Terezín was originally a fortified town named after the Habsburg Empress Maria Theresa (it’s called “Theresienstadt” in German). It was built in the 1780’s with state-of-the-art, Star-shaped walls designed to keep out the Prussians. In 1941, the Nazis removed the 7,000 inhabitants and brought in 58,000 Jews, creating a horribly overcrowded ghetto. Ironically, the town’s medieval walls, originally meant to keep Germans out, were later used by Germans to keep the Jews in. As the Nazis’ model “Jewish Town” for deceiving Red Cross inspectors, Terezín fostered the illusion that its Jewish inmates lived relatively normal lives – making the sinister truth all the more cruel.
As I mentioned, Terezín was the Nazis model “Jewish Town”, a concentration camp dolled up for propaganda purposes. Here, in a supposedly “self-governed Jewish settlement area”, Jewish culture seemed to thrive, as “citizens” put on plays and concerts, published a magazine, and raised their families. But it was all a carefully planned deception, intended to convince Red Cross inspectors that Jews were being treated well. The Nazis even coached prisoners on how to answer the inspectors’ anticipated questions.
The Nazi authorities also used Terezín as a place to relocate elderly and disabled Jews from throughout the Third Reich – so the ghetto was filled with prisoners not only from the Czech lands but from all over Europe.
In the fall of 1944, the Nazis began transporting Jews from Terezín to even more sever death camps (especially Auschwitz) in large numbers. Virtually all Terezín’s Jews (155,000 over the course of the war) ultimately ended up dying – either here (35,000) or in extermination camps farther east.

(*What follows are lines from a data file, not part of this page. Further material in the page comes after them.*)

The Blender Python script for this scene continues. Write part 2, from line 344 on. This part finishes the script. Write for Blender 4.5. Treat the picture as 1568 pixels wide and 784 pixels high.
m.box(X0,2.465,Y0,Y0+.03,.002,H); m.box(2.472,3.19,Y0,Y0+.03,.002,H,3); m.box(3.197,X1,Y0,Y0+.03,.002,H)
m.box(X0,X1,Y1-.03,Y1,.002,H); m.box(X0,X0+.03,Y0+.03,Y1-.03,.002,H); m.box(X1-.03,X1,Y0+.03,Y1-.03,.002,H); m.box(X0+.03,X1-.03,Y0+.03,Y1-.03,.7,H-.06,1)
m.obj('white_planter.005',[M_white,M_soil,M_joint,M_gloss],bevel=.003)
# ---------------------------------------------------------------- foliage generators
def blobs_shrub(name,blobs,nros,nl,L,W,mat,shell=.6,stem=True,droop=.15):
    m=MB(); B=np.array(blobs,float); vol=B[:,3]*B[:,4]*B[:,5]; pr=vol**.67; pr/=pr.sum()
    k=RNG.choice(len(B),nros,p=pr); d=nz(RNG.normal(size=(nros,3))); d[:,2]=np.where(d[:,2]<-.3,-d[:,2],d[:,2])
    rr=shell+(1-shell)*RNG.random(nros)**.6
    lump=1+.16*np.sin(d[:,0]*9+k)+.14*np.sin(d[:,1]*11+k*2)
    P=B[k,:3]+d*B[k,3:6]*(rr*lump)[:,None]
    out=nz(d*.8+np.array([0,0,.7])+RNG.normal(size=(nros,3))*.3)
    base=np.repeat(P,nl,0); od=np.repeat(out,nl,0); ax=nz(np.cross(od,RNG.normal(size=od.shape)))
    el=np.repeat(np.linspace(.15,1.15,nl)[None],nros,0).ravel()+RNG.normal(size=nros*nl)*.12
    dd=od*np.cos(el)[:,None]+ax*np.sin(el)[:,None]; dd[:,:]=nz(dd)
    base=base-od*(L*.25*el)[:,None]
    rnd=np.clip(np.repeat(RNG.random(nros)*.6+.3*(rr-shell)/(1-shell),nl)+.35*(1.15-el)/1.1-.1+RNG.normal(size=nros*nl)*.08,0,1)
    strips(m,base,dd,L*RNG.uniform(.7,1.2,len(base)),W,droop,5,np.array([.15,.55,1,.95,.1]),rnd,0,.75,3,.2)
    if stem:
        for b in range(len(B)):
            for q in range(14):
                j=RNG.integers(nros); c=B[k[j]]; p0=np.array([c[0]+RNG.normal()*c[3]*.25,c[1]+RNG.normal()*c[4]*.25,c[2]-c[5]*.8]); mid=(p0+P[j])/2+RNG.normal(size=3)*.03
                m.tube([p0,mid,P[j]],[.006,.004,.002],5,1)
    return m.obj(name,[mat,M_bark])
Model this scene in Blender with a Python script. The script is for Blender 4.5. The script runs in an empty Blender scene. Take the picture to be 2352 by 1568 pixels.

Of the 15,000 children who passed thru Terezín from 1942 to 1944, fewer than 100 survived. The artwork they created at Terezín is a striking testimony to the cruel horror of the Holocaust. In 1994, Hana Volavkova, a Terezín survivor and the director of the Jewish Museum in Prague, collected the children’s artwork and poems in the book “I Never Saw Another Butterfly”. Selections of the drawings are also on display at Prague’s Pinkas Synagogue which I have not had a chance to see yet.
I know that’s a lot of heavy stuff but in the pictures I included I thought two of them were really powerful and somewhat eerie. The one at the camp where the sign reads “work sets you free” and was the entrance that all prisoners went thru had a rainbow appear in the sky above it. The other one where the beams of light are shining down was sadly where they would execute the prisoners.
Also the first picture symbolizes a railroad to heaven since all the Jews were transported to the camps via rail and most died and went to heaven.
Of course I found a stately church in the town square that I included to balance out the sadness.
That’s all for today. I hope everyone’s Wednesday is going well.